Foto: Sean Gallup/Getty Images

Auf Merkels vielzitierte Aussage im bayrischen Bierzelt reagierte der Pressesprecher des Weißen Hauses, Sean Spicer, mit einer für viele überraschenden Antwort. Er findet Merkels Rede "großartig" und ergänzt: "Das ist genau das, was der Präsident erreichen wollte. Er wollte, dass die Last stärker verteilt wird." Der Belustigungs-Reflex, der nach den meisten kruden Aussagen Spicers in den liberalen Medien nicht lange auf sich warten lässt, war auch hier sofort wieder zur Stelle. Süffisant kommentiert die Süddeutsche Zeitung auf ihrer Facebookseite Spicers Statement mit den Worten: "Nun ja: Der eine sieht es so, der andere sieht es so." In dem Video erklärt die SZ, Spicer rede die Beziehung zwischen Merkel und Trump schön.

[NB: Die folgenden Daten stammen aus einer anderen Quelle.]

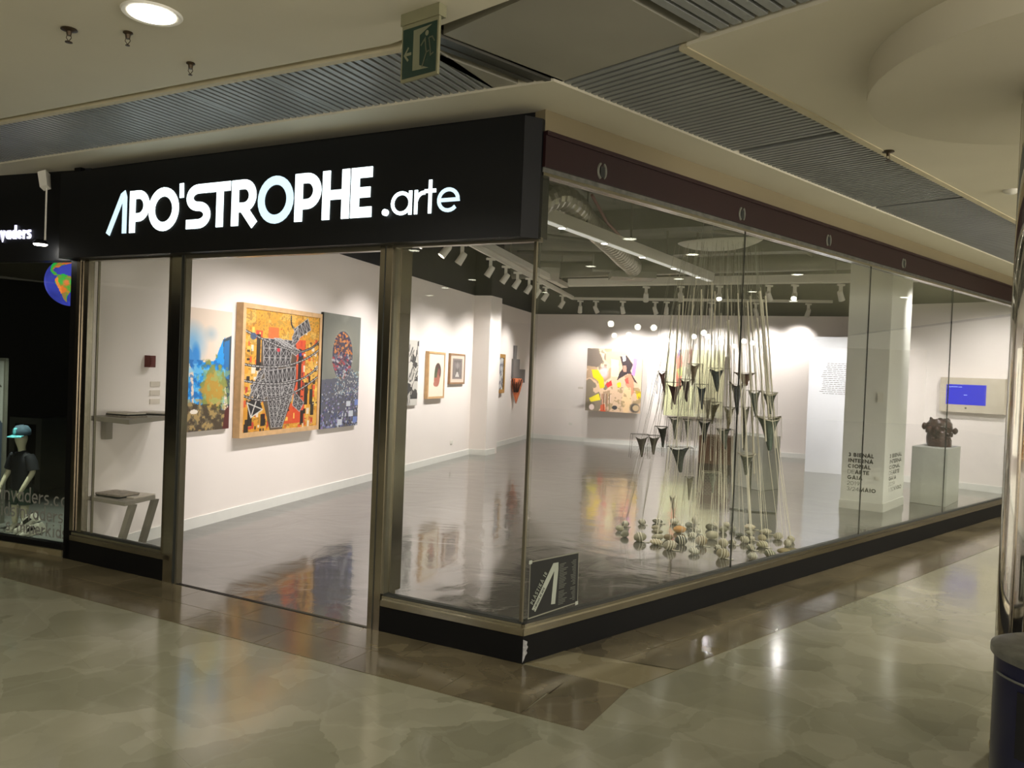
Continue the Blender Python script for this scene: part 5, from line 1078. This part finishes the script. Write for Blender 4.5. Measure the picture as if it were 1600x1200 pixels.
for i, (a, b_, r_, z_) in enumerate((((-1, 8.5), (8, 11.5), .03, 3.88), ((-1, 11.5), (8.2, 13), .05, 3.82), ((0, 15.5), (7, 14.3), .045, 3.86), ((1, 8), (6, 15.5), .025, 3.85), ((-.8, 13), (6, 16.4), .03, 3.9), ((-.4, 10), (7, 10.6), .03, 3.92))):
    o = MB(); o.tube([(a[0], a[1], z_), (b_[0], b_[1], z_)], r_, 8); tag(o.build('ceiling_pipe', MT['pipeg']), ('thin', 'thickest', 'thick', 'very thin diagonal', 'slim crossing', 'near slender')[i]+' grey pipe running under the dark gallery ceiling', 'pipe')
q0, q1 = aty(925, 305, 8.9), aty(968, 368, 10.2)
t = MB(); t.tube([q0, ((q0[0]+q1[0])/2, (q0[1]+q1[1])/2, (q0[2]+q1[2])/2-.06), q1], .018, 6); tag(t.build('cable_bundle', mat('reddish_cable', (120, 70, 62), .6)), 'thin reddish cable bundle sagging under the ceiling beside the foil duct', 'cable')

# ================================================================== hanging installation
CX, CY = 2.04, 8.10
ds = thing('hanging_dish', 'shallow oval white dish hanging at the top of the string installation', 'sculpture', (CX, CY, 2.93))
m = MB(); Rd = Matrix.Rotation(R(-5), 4, 'Y') @ Matrix.Rotation(R(-3), 4, 'X')
m.lathe([(.001, -.075), (.15, -.068), (.28, -.045), (.38, -.012), (.425, .012), (.43, .022), (.42, .026), (.37, .004), (.27, -.028), (.001, -.055)], (CX, CY, 2.955), 48, Rd, 1, .38); m.build('bowl', MT['whitep'], ds, smooth=True)
rr = random.Random(31)
for k in range(3): a = 2*PI*k/3; m = MB(); m.tube([(CX+.3*math.cos(a), CY+.3*math.sin(a), 2.95), (CX+.1*math.cos(a), CY+.1*math.sin(a), TOP)], .003, 4); m.build('suspension_thread', MT['thread'], ds)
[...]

Man hat schon oft Unsinn von Spicer gehört, der Reflex, seine Aussagen kritisch zu sehen, ist also nachvollziehbar. Doch ist es nicht zu einfach, in diesem Fall der Trump-Administration einfache Schönfärberei zu unterstellen? Denn wenn Merkel davon spricht, die Europäer müssten ihr Schicksal wirklich in die eigene Hand nehmen, dann meint sie damit wohl die militärische Abhängigkeit der Europäer von den USA, die sie überwinden will. Dass es ihr tatsächlich ums Militär geht, wird auch dadurch deutlich, dass die Nationen, die Merkel unmittelbar danach erwähnt, die USA und Großbritannien sind. Die beiden schlagkräftigen Interventionisten im westlichen Militärbündnis nämlich, die in der Vergangenheit die dreckige Arbeit erledigt haben.

Um die kontinentaleuropäische Verteidigungsfähigkeit erreichen zu können, braucht Merkel höhere Militärausgaben und verstärkte Kooperation. Beides ist spätestens seit dem Nato-Gipfel in Wales 2014 ohnehin Politik der Bundesregierung. Zufälligerweise fordert Trump eine stärkere finanzielle Beteiligung der anderen Nato-Staaten und explizit Deutschlands, damit die USA nicht mehr für die Sicherheit anderer Staaten aufkommen müssen. Wenn Merkel also unmittelbar nach dem Nato-Gipfel davon spricht, dass die Europäer mehr Verantwortung übernehmen müssen, ist das genau das, was Trump sich vorstellt.

Wie kann es aber sein, dass niemand Merkel ihre Unterwürfigkeit gegenüber der US-Regierung vorwirft, sondern sie im Gegenteil für ihre klare Kante gelobt wird? Ihr taktischer Geniestreich liegt in der Begründung: Sie erklärt die Zeiten, in denen man sich völlig auf andere habe verlassen können, "ein Stück" für vorbei. Weil Trump nun einmal Trump ist und die Briten aus der EU austreten, impliziert sie, müssen "wir Europäer" zusammenrücken. Eine politisch vertiefte Europäische Union ist dem America-First-Präsidenten natürlich vollkommen egal. Solange er nicht die Rechnung für die europäische Sicherheit zahlen muss.

Merkel sagt eigentlich überhaupt nichts Neues. Die Zwei-Prozent-Marke im Militärbudget will sie immer noch erreichen, die europäische Verteidigungsunion immer noch vertiefen, die Amerikaner als Verbündete immer noch behalten. Aus diesem Nichts an Neuigkeiten strickt sie durch typisch schwammige Formulierungen eine Konstrukt, das jedem irgendwie Recht ist. Trump weiß, dass sie voll auf seiner Linie ist, der deutsche Wähler denkt, sie böte Trump Paroli. Das kommt im Wahlkampf gut. Und die Medien jubeln über die "zutiefst überzeugte Transatlantikerin" im Kanzleramt.